I like things to go my way. I don't feel bad about it because I know I'm not alone. And I know when things don't go my way, I'm going to get a little frustrated. I married a guy who thinks cleaning an entire bathroom - the sink, the toilet, the floor - with just one sponge is perfectly acceptable. This is frustrating to me, but thanks to my grandmother's advice I realize, atleast he's cleaning the bathroom.

I get frustrated by Home Depot. Specifically, the Home Depot 'drain'. That feeling I get as every ounce of energy in my being gets sucked out of me by a lack of employee help, endless aisles full of more things that I need or know how to use, and concrete floors. I waste many a brain calorie wondering if this large black tube 6" wide and 8' long is something I could use at my house. No? Well, what about the one that's only 4" wide and 6' long? No again? What about several black tubes that are only a metre long, and 2" in diameter? There must be something.... which one of these signs is the price of the short black tubes? This one? no. that one? no..... and on and on it goes.. I'm not letting Ikea off this hook, but at least at Ikea, there's a whole couch section and a whole bed section where you can rest up before enjoying a &1.99 breakfast with Swedish meatballs.

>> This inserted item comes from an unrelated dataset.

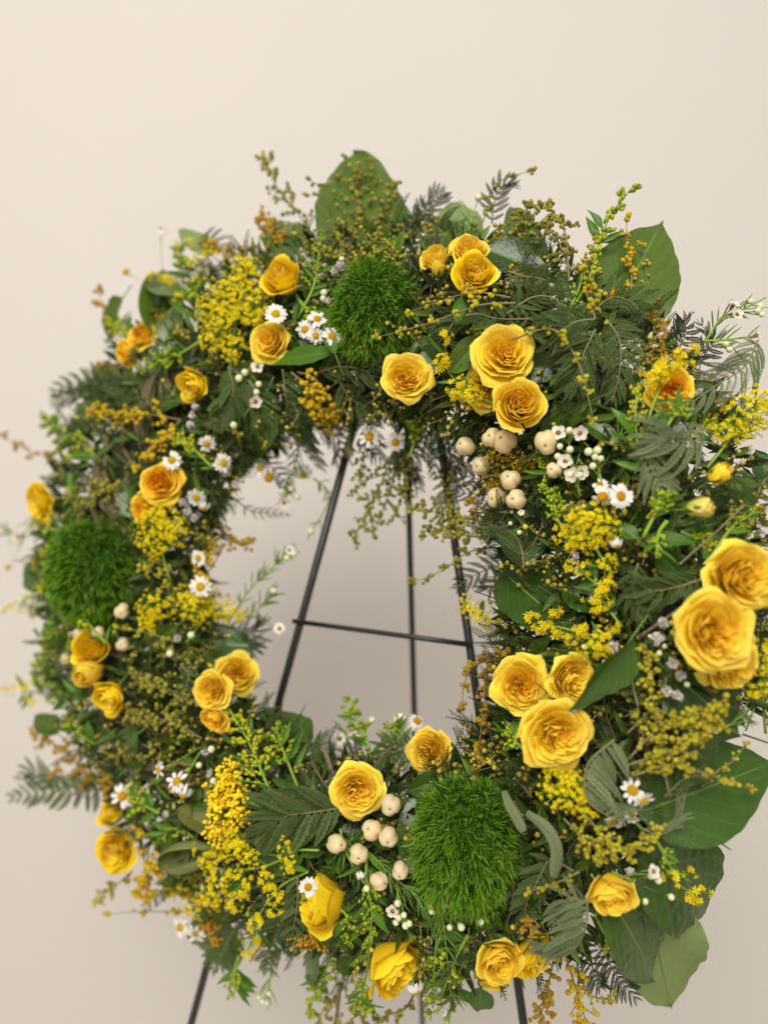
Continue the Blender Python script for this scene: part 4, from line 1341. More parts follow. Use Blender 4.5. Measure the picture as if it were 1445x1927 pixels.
daisy(334, 1471, 46, -.35, .75, 'daisy seen edge-on above the rolled leaf', .026, n=9, stalk_to=(390, 1400))
daisy(300, 1449, 36, -1.2, .3, 'daisy turned away beside the edge-on daisy', .022, n=8, stalk_to=(380, 1405))
daisy(345, 1497, 40, -.4, -1.5, 'white downturned daisy on the olive curled leaf', .026, droop=True, n=10)
daisy(231, 1498, 50, .1, .3, 'blurred daisy above the small back-turned rose', .016, n=10)
daisy(378, 1104, 46, .0, .0, 'blurred daisy over the goldenrod bank', .026, n=11)
daisy(374, 1050, 36, -.3, -.2, 'blurred daisy above the goldenrod bank, mostly hidden', .014)
daisy(368, 1757, 48, -.2, -.3, 'white daisy over the leaf by the easel leg', .004, n=9, disc=.7)
daisy(340, 1745, 42, -.4, .2, 'faded daisy at the lower far rim', -.004, n=9)
daisy(238, 512, 20, -.3, .3, 'tiny blurred daisy disc beyond the upper shoulder', -.03, petals=False, disc=2, stalk_to=(290, 540))
daisy(303, 431, 26, .1, 1.3, 'tiny daisy on a tall stalk beyond the upper shoulder', -.03, droop=True, stalk_to=(305, 500))
daisy(526, 1183, 26, .3, .4, 'blurred daisy hovering inside the ring by the easel crossbar', -.01, stalk_to=(455, 1148))
daisy(785, 1357, 44, .3, .9, 'white daisy behind the side-facing rose', -.02, droop=True)
daisy(752, 1355, 30, -.3, .8, 'second white daisy behind the side-facing rose', -.02)
daisy(16, 1068, 16, -.3, .3, 'tiny blurred orange disc at the far outer edge', -.02, petals=False, disc=2, stalk_to=(50, 1010))

# ================================================================== BERRIES
berries([(950, 831, 45, -.7, .4), (925, 824, 38, -.5, .2), (876, 840, 38, -.9, .3), (905, 877, 35, -.8, -.1)], (960, 790), 'four cream berries below the lowest rose of the upper trio')
berries([(960, 903, 42, -.5, .4), (935, 937, 41, -.9, -.1), (971, 940, 42, -.6, .1)], (1000, 920), 'tight knot of three cream berries above the mimosa fan')
berries([(1027, 832, 47, -.3, -.4), (1042, 885, 33, -.6, .1)], (1080, 850), 'two cream berries beside the white wax flowers')
berries([(735, 1515, 39, -.1, .0), (700, 1562, 38, -.5, .6), (731, 1575, 38, -.1, -.1)], (760, 1540), 'three cream berries next to the lower open rose')
berries([(633, 1588, 38, .7, .3), (675, 1607, 37, .0, .0)], (670, 1560), 'two cream berries above the side-on rose')
berries([(753, 1638, 34, -.1, -.2), (713, 1658, 34, .9, .1)], (790, 1640), 'lowest two cream berries beside the big pompom')
berries([(230, 1150, 30, .2, -.2), (150, 1192, 24, -.2, 0), (186, 1190, 24, 0, .2)], (200, 1120), 'blurred berries under the far pompom')
berries([(232, 1213, 28, .1, .1), (128, 1240, 26, -.4, .2)], (200, 1200), 'two blurred berries flanking the lemon roses', lift=.0)
berries([(655, 850, 28, .0, .0)], (660, 800), 'single dull berry hanging by the easel top', lift=-.03)

# ================================================================== WAX FLOWERS, BABY'S BREATH
wax([(500, 660), (470, 700), (478, 740), (485, 765)], [(485, 690, -.2, .1), (481, 755, .2, -.4)], [(450, 712), (461, 701), (487, 723), (483, 738)], 'wax flower sprig with four round buds under the stacked roses', needles=5)
wax([(1090, 930), (1082, 890), (1072, 850), (1070, 820)], [(1050, 815, -.3, .3), (1090, 815, .1, -.1), (1063, 868, -.5, .1), (1074, 893, -.1, -.2), (1092, 888, .3, -.1)],
    [(1071, 810), (1053, 840), (1049, 859), (1072, 846), (1072, 893), (1091, 893)], 'white wax flowers and pearly buds above the bright pair of daisies', needles=4, fdia=30)
wax([(1140, 960), (1132, 910), (1122, 870), (1115, 845)], [], [(1107, 850), (1124, 847), (1119, 860), (1130, 863), (1115, 877)], 'cluster of five pearly buds above the bright daisies', needles=3, budd=14)
wax([(1325, 645), (1355, 600), (1390, 585), (1440, 560)], [(1385, 592, .1, .3), (1378, 575, .3, 1)], [(1412, 567), (1430, 577), (1433, 592), (1425, 585)], 'needle-leaved wax flower twig jutting out towards the picture edge', lift=-.01, needles=16)
wax([(1322, 642), (1360, 640), (1400, 635), (1420, 632)], [(1422, 631, .9, .4)], [(1365, 648), (1372, 658), (1395, 667), (1403, 680)], 'lower needle-leaved twig with single wax flower at its tip', lift=-.01, needles=8)
wax([(690, 1480), (660, 1420), (655, 1390), (650, 1370)], [(640, 1390, -.3, .3), (665, 1385, .2, .3)], [(700, 1355), (745, 1360)], 'pair of blurred wax flowers on the lower inner rim', lift=-.01, needles=10)
wax([(1150, 1640), (1190, 1660), (1220, 1690), (1255, 1735)], [(1228, 1640, .2, .4)], [(1224, 1648), (1238, 1656), (1213, 1696), (1262, 1688), (1243, 1726), (1250, 1727)], 'branching sprig of greenish white buds beside the large rounded leaf', lift=.016, needles=6)
wax([(745, 1640), (750, 1690), (755, 1730), (770, 1745)], [(739, 1714, -.3, 0)], [(748, 1700), (750, 1727), (760, 1722), (763, 1742), (770, 1738), (745, 1736)], 'small pale buds above the largest low rose', needles=5, budd=12)
wax([(800, 1680), (830, 1720), (840, 1790), (850, 1900)], [], [(868, 1745)], 'drooping needle-leaved stem under the pompom', needles=36, npx=44, stemm='stem')
wax([(700, 1610), (740, 1650), (790, 1690), (830, 1730)], [], [(812, 1715)], 'needle-leaved stem slanting from the berries to the pompom', needles=30, npx=44, stemm='stem')
wax([(640, 1560), (650, 1600), (670, 1640), (690, 1670)], [], [(690, 1672)], 'needle-leaved sprig around the lower berries', needles=22, npx=40)
wax([(430, 1170), (470, 1110), (510, 1070), (560, 1030)], [(545, 1035, .2, .4)], [(553, 1042), (540, 1050)], 'blurred needle-leaved twig reaching into the ring opening', lift=-.02, needles=34, npx=32, fdia=20)
wax([(430, 1180), (480, 1150), (500, 1130), (520, 1115)], [], [(515, 1112)], 'second blurred needle-leaved twig reaching into the opening', lift=-.02, needles=24, npx=32)
wax([(905, 1000), (960, 1000), (985, 985), (965, 960)], [(980, 965, .1, .3)], [(963, 963), (982, 967), (977, 1002), (960, 985)], 'thin green twig with tiny buds over the dark mimosa fan', needles=6, budd=9, fdia=14)
wax([(520, 1760), (515, 1800), (505, 1860), (500, 1880)], [], [(487, 1877), (494, 1885), (502, 1888), (506, 1870)], 'pale buds on the lowest hanging needle twig', needles=16, lift=-.01, budd=9)
wax([(890, 400), (880, 440), (870, 470), (880, 500)][::-1], [], [(900, 372)], 'needle-leaved sprig in front of the pale top leaf', needles=26, npx=36, lift=-.01)
wax([(1350, 1370), (1370, 1365), (1390, 1350), (1405, 1345)], [], [(1345, 1374)], 'short green needle sprig on the dark edge leaf', needles=14, npx=36, lift=.0)
wax([(1130, 880), (1150, 850), (1170, 810), (1190, 770)], [], [(1192, 765)], 'stiff green needle sprig in the shade by the mimosa strand', needles=18, npx=44, lift=-.004)
wax([(70, 960), (50, 1000), (30, 1010), (5, 1000)], [(35, 1010, -.4, 0)], [(55, 1005), (65, 1040)], 'blurred needle twig below the lone lemon rose', needles=18, lift=-.01)
wax([(120, 1150), (90, 1120), (50, 1125), (10, 1145)], [], [(5, 1148), (40, 1130)], 'blurred flowering twig at the far rim under the pompom', needles=16, lift=-.01)
breath([(1247, 1172, 25), (1236, 1203, 30), (1265, 1248, 28), (1280, 1271, 24), (1252, 1300, 24), (1274, 1310, 25), (1250, 1216, 9), (1240, 1229, 11), (1222, 1197, 7), (1292, 1288, 11)], (1260, 1340), 'string of ruffled white blossoms beside the largest rose')
breath([(1152, 1218, 26), (1098, 1217, 10), (1136, 1245, 8)], (1150, 1260), 'single ruffled white blossom at the point of the folded leaf')
breath([(641, 500, 24), (628, 512, 16), (618, 566, 16)], (650, 540), 'white petals at the shoulder of the upper pompom')
breath([(610, 551, 14), (608, 562, 12), (643, 488, 11)], (600, 590), 'round white buds above the cluster of four daisies')
breath([(395, 1455, 16), (402, 1470, 14), (375, 1440, 12), (386, 1416, 16), (398, 1410, 14), (412, 1500, 14)], (400, 1490), 'tiny blurred white blossoms above the yarrow head')
breath([(362, 780, 18), (360, 800, 20), (368, 765, 16), (440, 800, 14)], (390, 800), 'pale blurred blossoms below the cone-shaped rose')
breath([(345, 945, 18), (352, 963, 20), (366, 975, 18)], (330, 990), 'three pale round seed heads beside the apricot roses')
breath([(846, 1745, 12), (866, 1742, 12), (905, 1735, 12), (835, 1702, 16)], (860, 1720), 'specks of white blossom along the underside of the pompom')
breath([(335, 1200, 18), (320, 1230, 14), (360, 1195, 14)], (350, 1220), 'dull white buds below the goldenrod bank')
breath([(800, 1880, 12), (835, 1905, 16), (815, 1895, 16)], (820, 1860), 'white specks at the very bottom of the wreath')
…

Today's frustration came from Facebook. While I am happy to be a part of the continuously growing popularity that is FB, I still have no problems admitting the main reason I caved and joined when I did comes from a pretty silver can, named Coors Light and his other five Coors Light friends.

Why does FB only allow you to be a member of one geographic network at a time? I am more than frustrated by this. I don't want to pigeon hole myself into the San Francisco network (no offence all my SF friends), after all, I only work in the city. I don't want to limit myself to San Jose, because I live in Mountain View. The Silicon Valley network works, but then I feel as though I am abandoning all connections to the True North Strong and Free. Why can't I be a member of a Canadian network at the same time I am a member of an American one? Even the U.S Government lets me hold two citizenships. (When I want to get around to it).